17 Aug 2018
Road Boundary Detection
This blog post provides an overview of our paper “Inferring Road Boundaries Through and Despite Traffic” by Tarlan Suleymanov, Paul Amayo and Paul Newman, which has been accepted for publication at the 21st IEEE International Conference on Intelligent Transportation Systems (ITSC) 2018.
In the context of autonomous driving, road boundaries play a vital role as they legally and intentionally delimit driveable space. They provide information for navigation, path planning and mapping, and can be used as reference structure for accurate lateral vehicle positioning on a road. Additionally, road boundary detection is a crucial component of ADAS (Advanced Driving Assistance Systems) such as parking assist systems. Knowing where the road ends is always good, but the road users block the view of the road boundaries. Driving in urban scenes requires innate reasoning about unseen regions and our goal here is to trace out, in an image, the projection of road boundaries irrespective of whether or not the boundary is actually visible.
In recent years, machine learning has achieved state-of- the-art performance in segmentation and object detection problems. However, many existing image segmentation or object detection methods do not explicitly infer geometry of road boundaries, rather segment the road [1]. Road boundary detection using deep learning approaches from mono images hasn’t been addressed deeply in the literature. The small width, elongated shape and no clear form in either appearance or geometry of road boundaries make detection challenging for state-of-the-art deep models. Presence of occluding obstacles makes this even more challenging. In this year’s International Conference on Intelligent Transportation Systems in Hawaii, I will present a deep learning based approach that relies on a single camera image and capable of detecting visible road boundaries and estimating positions of occluded ones behind other road users (cars, cyclists, pedestrians) without making assumptions about structure, shape or colour of road boundaries or occluding obstacles. Our CNN based models solve the road boundary detection problem as a coupled, solving for visible and occluded curve partitions with a continuity constraint. Moreover, to train our deep models we propose a framework that enables swift accumulation of ground truth masks of visible and occluded target:
![](/media/5590/road_boundary_training_data.png?width=964&height=216&mode=max)
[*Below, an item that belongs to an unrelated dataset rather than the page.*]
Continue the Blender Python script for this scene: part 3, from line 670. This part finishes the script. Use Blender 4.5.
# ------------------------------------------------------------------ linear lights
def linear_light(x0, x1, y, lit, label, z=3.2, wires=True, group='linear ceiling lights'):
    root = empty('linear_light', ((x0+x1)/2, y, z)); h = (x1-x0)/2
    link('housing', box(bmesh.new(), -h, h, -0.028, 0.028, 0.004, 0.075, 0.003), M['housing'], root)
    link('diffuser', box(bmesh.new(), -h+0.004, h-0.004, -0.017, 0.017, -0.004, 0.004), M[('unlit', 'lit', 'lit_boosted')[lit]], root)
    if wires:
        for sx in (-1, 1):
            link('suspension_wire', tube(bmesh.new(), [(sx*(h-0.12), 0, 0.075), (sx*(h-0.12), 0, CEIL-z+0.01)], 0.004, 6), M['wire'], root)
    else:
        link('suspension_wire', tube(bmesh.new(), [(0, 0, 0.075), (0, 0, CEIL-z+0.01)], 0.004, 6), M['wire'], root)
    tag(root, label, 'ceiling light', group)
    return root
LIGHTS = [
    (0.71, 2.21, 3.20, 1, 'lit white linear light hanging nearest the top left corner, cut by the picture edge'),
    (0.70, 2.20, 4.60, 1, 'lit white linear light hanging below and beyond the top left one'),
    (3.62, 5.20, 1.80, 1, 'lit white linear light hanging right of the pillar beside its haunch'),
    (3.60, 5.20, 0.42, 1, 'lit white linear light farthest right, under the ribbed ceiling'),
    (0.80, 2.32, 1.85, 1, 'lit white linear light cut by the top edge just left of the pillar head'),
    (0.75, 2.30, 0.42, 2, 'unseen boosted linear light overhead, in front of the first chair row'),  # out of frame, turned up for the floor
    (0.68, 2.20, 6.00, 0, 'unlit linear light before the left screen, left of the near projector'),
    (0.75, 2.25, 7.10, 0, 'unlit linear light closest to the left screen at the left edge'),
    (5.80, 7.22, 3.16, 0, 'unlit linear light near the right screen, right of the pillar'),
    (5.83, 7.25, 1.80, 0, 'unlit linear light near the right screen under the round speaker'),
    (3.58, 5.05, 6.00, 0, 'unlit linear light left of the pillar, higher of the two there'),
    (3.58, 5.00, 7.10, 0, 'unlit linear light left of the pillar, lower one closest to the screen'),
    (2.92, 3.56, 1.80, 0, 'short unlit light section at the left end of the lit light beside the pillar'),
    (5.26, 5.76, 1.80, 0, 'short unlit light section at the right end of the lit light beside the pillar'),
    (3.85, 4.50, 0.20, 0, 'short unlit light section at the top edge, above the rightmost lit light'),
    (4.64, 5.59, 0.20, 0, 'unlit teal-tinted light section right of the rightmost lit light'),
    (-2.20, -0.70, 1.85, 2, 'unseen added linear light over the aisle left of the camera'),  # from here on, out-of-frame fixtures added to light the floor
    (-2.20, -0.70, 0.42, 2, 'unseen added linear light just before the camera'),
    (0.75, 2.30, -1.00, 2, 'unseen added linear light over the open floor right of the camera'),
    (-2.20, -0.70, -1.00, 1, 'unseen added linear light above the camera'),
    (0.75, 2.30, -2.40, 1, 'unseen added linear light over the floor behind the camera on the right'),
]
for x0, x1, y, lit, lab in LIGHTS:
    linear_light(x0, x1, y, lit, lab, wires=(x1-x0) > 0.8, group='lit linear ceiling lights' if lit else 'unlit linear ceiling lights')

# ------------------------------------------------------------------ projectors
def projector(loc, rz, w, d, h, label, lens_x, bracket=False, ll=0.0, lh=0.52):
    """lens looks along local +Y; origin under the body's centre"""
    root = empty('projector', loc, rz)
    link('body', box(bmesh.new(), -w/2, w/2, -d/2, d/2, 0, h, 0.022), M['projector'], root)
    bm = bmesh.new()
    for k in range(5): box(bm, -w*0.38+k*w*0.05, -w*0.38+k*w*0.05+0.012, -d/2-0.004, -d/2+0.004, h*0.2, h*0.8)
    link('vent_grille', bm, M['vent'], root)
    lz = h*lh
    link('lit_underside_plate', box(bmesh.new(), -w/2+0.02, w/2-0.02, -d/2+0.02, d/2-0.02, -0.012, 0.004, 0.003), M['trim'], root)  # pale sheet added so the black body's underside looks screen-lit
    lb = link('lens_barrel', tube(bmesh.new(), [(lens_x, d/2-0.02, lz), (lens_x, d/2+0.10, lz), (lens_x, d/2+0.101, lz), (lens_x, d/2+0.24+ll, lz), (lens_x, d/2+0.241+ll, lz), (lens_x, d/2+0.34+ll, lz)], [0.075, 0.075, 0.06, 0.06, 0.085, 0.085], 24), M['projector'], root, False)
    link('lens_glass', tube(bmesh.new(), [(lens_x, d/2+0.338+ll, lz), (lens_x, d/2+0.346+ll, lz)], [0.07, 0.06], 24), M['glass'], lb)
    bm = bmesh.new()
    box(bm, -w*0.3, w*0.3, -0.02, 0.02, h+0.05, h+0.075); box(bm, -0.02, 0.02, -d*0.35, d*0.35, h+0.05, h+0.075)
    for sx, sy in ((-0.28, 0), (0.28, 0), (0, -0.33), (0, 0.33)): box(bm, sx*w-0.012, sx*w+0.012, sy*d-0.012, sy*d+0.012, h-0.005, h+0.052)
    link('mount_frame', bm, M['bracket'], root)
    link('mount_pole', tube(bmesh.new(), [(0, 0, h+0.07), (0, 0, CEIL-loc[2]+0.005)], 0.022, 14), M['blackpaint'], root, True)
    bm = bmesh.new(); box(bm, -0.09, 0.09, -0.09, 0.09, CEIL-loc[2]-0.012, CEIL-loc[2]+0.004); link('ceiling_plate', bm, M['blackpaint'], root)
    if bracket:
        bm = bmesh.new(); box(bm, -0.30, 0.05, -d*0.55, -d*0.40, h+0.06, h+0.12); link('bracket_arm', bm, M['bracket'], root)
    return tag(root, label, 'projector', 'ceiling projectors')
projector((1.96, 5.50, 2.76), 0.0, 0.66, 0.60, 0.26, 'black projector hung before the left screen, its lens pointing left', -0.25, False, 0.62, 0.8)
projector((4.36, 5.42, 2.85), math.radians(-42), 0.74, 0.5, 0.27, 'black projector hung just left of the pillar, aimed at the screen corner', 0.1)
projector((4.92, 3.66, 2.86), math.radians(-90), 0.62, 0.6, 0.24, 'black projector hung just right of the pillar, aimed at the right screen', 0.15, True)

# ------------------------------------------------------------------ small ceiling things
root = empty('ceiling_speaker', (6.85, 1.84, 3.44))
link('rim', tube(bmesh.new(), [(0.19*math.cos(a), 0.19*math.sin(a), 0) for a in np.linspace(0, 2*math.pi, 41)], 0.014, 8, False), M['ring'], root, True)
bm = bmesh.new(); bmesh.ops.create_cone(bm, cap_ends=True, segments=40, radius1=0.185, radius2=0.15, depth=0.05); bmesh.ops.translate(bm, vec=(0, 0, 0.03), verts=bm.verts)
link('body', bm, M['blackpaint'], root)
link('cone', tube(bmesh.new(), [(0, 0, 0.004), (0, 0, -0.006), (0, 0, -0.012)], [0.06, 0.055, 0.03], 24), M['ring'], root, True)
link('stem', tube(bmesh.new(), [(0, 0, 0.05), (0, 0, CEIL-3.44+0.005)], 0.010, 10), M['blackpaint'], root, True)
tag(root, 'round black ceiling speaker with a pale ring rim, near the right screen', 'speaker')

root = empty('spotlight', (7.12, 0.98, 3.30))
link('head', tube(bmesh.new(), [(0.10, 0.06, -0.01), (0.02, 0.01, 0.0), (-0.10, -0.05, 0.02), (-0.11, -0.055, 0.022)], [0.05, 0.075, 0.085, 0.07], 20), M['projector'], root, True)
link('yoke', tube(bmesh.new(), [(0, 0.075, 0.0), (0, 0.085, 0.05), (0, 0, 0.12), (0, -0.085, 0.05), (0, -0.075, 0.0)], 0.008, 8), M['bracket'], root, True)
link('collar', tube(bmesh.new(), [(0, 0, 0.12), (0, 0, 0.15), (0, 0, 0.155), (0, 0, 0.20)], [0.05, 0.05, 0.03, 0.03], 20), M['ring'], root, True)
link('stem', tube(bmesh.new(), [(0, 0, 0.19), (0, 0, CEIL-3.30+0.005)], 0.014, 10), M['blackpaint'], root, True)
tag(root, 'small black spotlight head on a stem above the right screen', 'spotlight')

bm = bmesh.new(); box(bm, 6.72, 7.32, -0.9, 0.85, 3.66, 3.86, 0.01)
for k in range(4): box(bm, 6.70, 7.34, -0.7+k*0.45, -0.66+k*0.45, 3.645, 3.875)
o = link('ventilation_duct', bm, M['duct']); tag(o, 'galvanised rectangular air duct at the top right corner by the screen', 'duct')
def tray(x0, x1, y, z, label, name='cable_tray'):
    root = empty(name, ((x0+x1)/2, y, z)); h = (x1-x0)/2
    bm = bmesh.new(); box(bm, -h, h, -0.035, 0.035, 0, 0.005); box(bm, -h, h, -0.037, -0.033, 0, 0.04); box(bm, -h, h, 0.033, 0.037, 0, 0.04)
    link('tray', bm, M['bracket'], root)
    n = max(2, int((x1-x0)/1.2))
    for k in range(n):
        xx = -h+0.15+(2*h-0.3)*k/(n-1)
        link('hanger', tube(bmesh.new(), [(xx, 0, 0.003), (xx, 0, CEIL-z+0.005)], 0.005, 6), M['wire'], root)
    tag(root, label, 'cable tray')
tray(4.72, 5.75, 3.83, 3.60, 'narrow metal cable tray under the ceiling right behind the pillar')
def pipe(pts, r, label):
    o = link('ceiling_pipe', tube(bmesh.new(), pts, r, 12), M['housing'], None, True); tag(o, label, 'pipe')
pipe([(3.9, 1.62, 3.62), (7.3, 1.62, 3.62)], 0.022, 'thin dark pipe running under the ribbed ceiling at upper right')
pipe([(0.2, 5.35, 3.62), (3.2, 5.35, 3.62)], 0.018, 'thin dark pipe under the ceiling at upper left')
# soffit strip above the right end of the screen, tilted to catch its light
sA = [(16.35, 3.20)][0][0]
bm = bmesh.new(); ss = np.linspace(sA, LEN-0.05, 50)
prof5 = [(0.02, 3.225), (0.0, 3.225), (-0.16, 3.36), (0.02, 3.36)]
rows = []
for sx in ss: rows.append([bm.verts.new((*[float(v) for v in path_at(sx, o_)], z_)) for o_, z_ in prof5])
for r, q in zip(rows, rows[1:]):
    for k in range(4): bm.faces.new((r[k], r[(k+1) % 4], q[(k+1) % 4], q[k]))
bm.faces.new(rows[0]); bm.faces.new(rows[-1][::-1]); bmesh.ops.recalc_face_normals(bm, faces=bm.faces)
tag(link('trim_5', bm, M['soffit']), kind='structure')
Below given sample outputs demonstrate the ability of the proposed approach to seamlessly deal with and predict the position of the road boundaries in scenarios of low to no occlusion (left column), some occlusion (middle column) and full occlusion (right column). The blue pixels are the visible road boundaries while the yellow pixels represent the occluded boundaries.
![](/media/5591/road_boundary_pixelwise.png?width=964&height=428&mode=max)
We also apply a model selection stage which associates measurements to minimal number of a-priori unknown set of geometric primitives (cubic curves) representing road boundaries.
![](/media/5592/road_boundary_cubic_curves.png?width=965&height=438&mode=max)
[1] T. Suleymanov, L. M. Paz, P. Piniés, G. Hester, and P. Newman, “The Path Less Taken: A Fast Variational Approach for Scene Segmentation Used for Closed Loop Control,” in IEEE/RSJ International Conference on Intelligent Robots and Systems (IROS), Daejeon, South Korea, 2016.